First Lady Rosalynn Carter was known for serving local flavor at the White House. She wanted to give her guests a taste of Southern cooking. And this peanut soup was one item on the menu that packed the taste of the South, particularly simple life in Plains, Georgia.

If the OP lives in the SE part of Michigan, the Blue Nile is a fantastic Ethiopian restaurant. One of my wife’s and my favorites. I don’t see any peanut soups on the menu though (other than a soup of the day which varies and may be peanut-based):
http://www.bluenilemi.com/

Canned cream of chicken soup served at White House events? That must be unique.

The African stew sounds delicious, but I doubt Colonial recipes included tomatoes. They were thought to be poisonous until sometime in the 1830s, as I recall.

Asia and Africa were the first places I thought of too. The combination of chicken broth with something hot also reminds me of a Precolumbian Mesoamerican recipe, but with bitter chocolate instead of peanuts (though I wonder now if other kinds of nuts could have been used)

African Peanut Soup is a signature dish at an eatery in Fairhaven (Bellingham), WA.

The Original African Peanut Soup

This often-copied-never-duplicated recipe was created in the fall of 1985 to compliment the movie playing across the street “Out of Africa”. The ginger root, chilis, and garlic give it a distinctive, spicy taste which some people call “addictive”. This recipe has appeared in other cookbooks, including the Colophon’s Best Recipes.

Blend in food processor to create soup base:
1 oz Fresh Ginger Root, scrubbed and diced
2 Cloves Garlic
1 tsp Crushed Chili Peppers
3 1/4 cups Diced Tomatoes, canned or fresh
1 3/4 cups Dry Roasted Unsalted Peanuts
1 small Onion, chopped

Place soup base in Pot, Add the following. Cook to 165 degrees:
1 1/2 cup Chicken Stock
3 cups Water

Add to thicken:
1/4 cup Melted Butter
1/4 cup Flour

Finally Add:
2 cups Diced Tomatoes, canned or fresh
1/2 lb Cooked and cubed Turkey or Chicken

Hints: Whisk warm Roux into soup and simmer to thicken. Add final tomatoes to thin and add chunkiness to soup. Thin with water to desired consistency.

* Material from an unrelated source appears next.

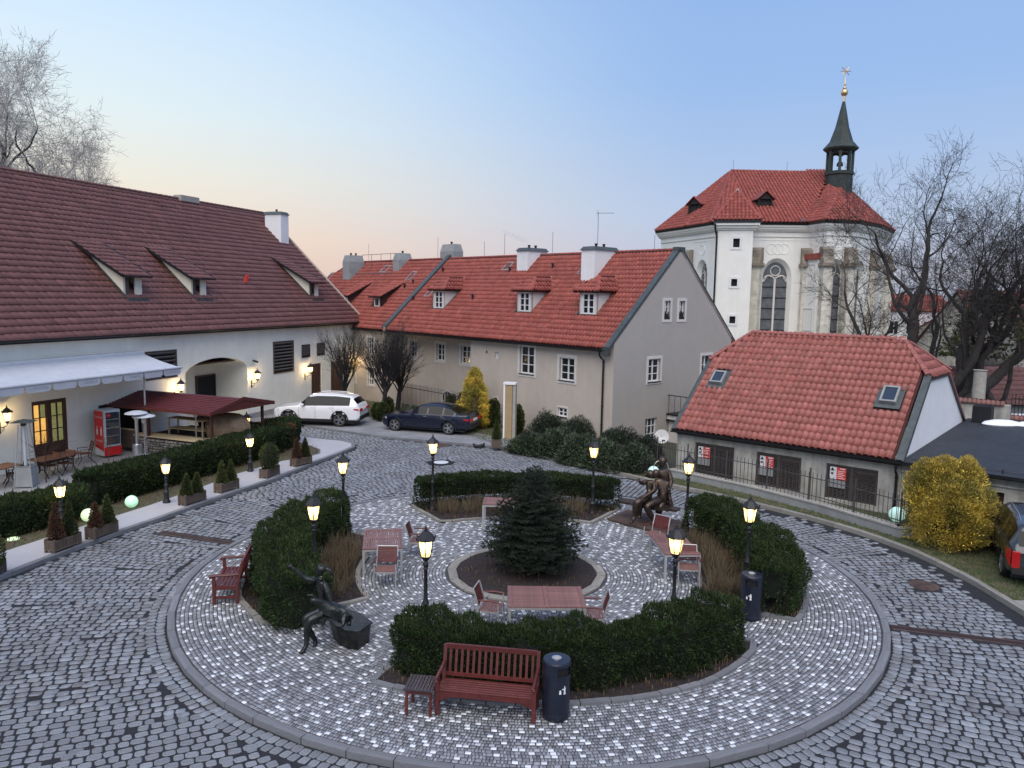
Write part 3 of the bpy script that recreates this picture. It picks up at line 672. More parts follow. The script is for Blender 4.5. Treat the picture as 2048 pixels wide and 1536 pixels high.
m = MB(); m.box(ax0+1.2, ax1-.2, .4, 1.9, 3.25, 3.32); m.build('gateway_beam', 'brown_wood', barn)
# plinth and step of darker wall at the foot
m = MB(); m.box(-1.0, 5.5, -.10, -.002, -.2, .28); m.build('plinth', 'stone', barn)
# louvred openings
for (a, b, c, d, k) in ((-7.8, -5.8, 2.85, 4.2, 6), (1.84, 3.88, 2.28, 4.16, 9), (4.71, 5.62, 3.02, 3.83, 6), (6.38, 7.29, 3.03, 3.85, 6)):
    m = MB(); f = .09; m.box(a, a+f, -.03, .12, c, d); m.box(b-f, b, -.03, .12, c, d); m.box(a+f, b-f, -.03, .12, c, c+f*.6); m.box(a+f, b-f, -.03, .12, d-f*.6, d)
    v = m.build('louvre', 'shutter', barn)
    m = MB(); m.box(a, b, .13, .15, c, d); m.build('louvre_back', 'dark_in', v)
    sm = MB(); sm.T = Matrix.Rotation(math.radians(-38), 4, 'X'); sm.box(a+f, b-f, -.075, .075, -.012, .012); me = sm.mesh('slat', 'slat_light')
    for i in range(k): link('slat', me, v, Matrix.Translation((0, .05, c+.1+(d-c-.14)*(i+.5)/k)))
# plain doors at the far end
for (a, b, h_) in ((5.75, 6.95, 2.55), (8.01, 9.68, 2.52)):
    m = MB(); m.box(a, b, .10, .16, 0, h_); d_ = m.build('door', 'brown_wood', barn)
    for k in range(4):
        x = a+.1+(b-a-.1)*k/4; m = MB(); m.box(x, x+(b-a-.1)/4-.1, .08, .10, .15, h_-.2); m.build('door_panel', 'brown_wood', d_)
    m = MB(); m.tube([(b-.15, .08, 1.05), (b-.15, .02, 1.05), (b-.28, .02, 1.05)], .012, 6); m.build('handle', 'steel', d_)
# glazed double door with a lit room behind
a, b, h_ = -13.65, -12.05, 2.6
m = MB(); fr = .12
m.box(a, a+fr, .05, .15, 0, h_); m.box(b-fr, b, .05, .15, 0, h_); m.box(a+fr, b-fr, .05, .15, h_-.16, h_); m.box((a+b)/2-.10, (a+b)/2+.10, .05, .15, 0, h_-.16); m.box(a+fr, b-fr, .06, .14, 0, .85)
fd = m.build('glazed_door', 'brown_wood', barn)
for i in range(2):
    xa = a+fr if i == 0 else (a+b)/2+.10; xb = (a+b)/2-.10 if i == 0 else b-fr
    m = MB(); m.box((xa+xb)/2-.015, (xa+xb)/2+.015, .07, .13, .85, h_-.16)
    for j in (1, 2): z = .85+(h_-1.01)*j/3; m.box(xa, xb, .075, .125, z-.015, z+.015)
    m.build('glazing_bar', 'brown_wood', fd)
    for j in range(3):
        for k in range(2):
            m = MB(); m.box(xa+(xb-xa)*k/2+.01, xa+(xb-xa)*(k+1)/2-.01, .14, .146, .86+(h_-1.01)*j/3, .84+(h_-1.01)*(j+1)/3); m.build('pane', 'room' if i == 0 and not (k == 1 and j == 2) else 'room_green', fd)
# roof
sl = Vector((0, 7.7, 7.2)); SL = sl.length; ey = sl.normalized(); ex = Vector((1, 0, 0)); O = Vector((bx0-.2, -.35, 5.4-.33)); rl = bx1+.12-(bx0-.2); RV = SL*(8.05/7.7)
du = lambda x: x-(bx0-.2)
roof_plane(barn, O, ex, ey, [(0, 0), (rl, 0), (rl, RV), (0, RV)], flat_tile(.33, .385, .060, .026), .33, .385, 'tile_maroon', singles=300)
O2 = Vector((bx0-.2, 15.75, 5.07)); m = MB(); m.slab([O2, O2+ex*rl, O+ex*rl+ey*RV, O+ey*RV], (0, 0, -.1)); m.build('back_roof', 'tile_maroon', barn)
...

(For vegetarian version, leave out the turkey and use vegetable stock instead of chicken stock. Garnish with Peanuts. Serves 6-8 people.

We sell an African Peanut Soup at my store. IIRC, it has chicken and rice in it. It always sells well, but opening the soup kettle and getting a big whiff of peanut butter always kinda turns me off from it, so I have yet to try it.

I think I’ve had that before. I remember having a coconut curry soup with peanuts that was delicious and I think that was it. The peanuts really add a good textural element to the soup. It was great.

(I think the peanuts were chopped, not into tiny pieces but not left whole or halved.)

Unfortunately, this is a pleasure denied to those of us who are now dentally challenged. :cry:

How about peanut drink?

George Washington Carver of Tuskegee Institute printed 105 peanut recipes in his 44 bulletins to farmers. He also developed more than 300 industrial uses for the legume. What a genius he was!

https://aggie-horticulture.tamu.edu/fruit-nut/carver-peanut/

My mother has told us the story many times about how her school’s cafeteria served peanut butter soup during WWII. It wasn’t anything like the delicious-sounding recipes posted on this thread; it was exactly what it sounded like - peanut butter mixed with either milk or (more likely) water, and heated up. Even kids on the verge of starvation had a hard time eating that.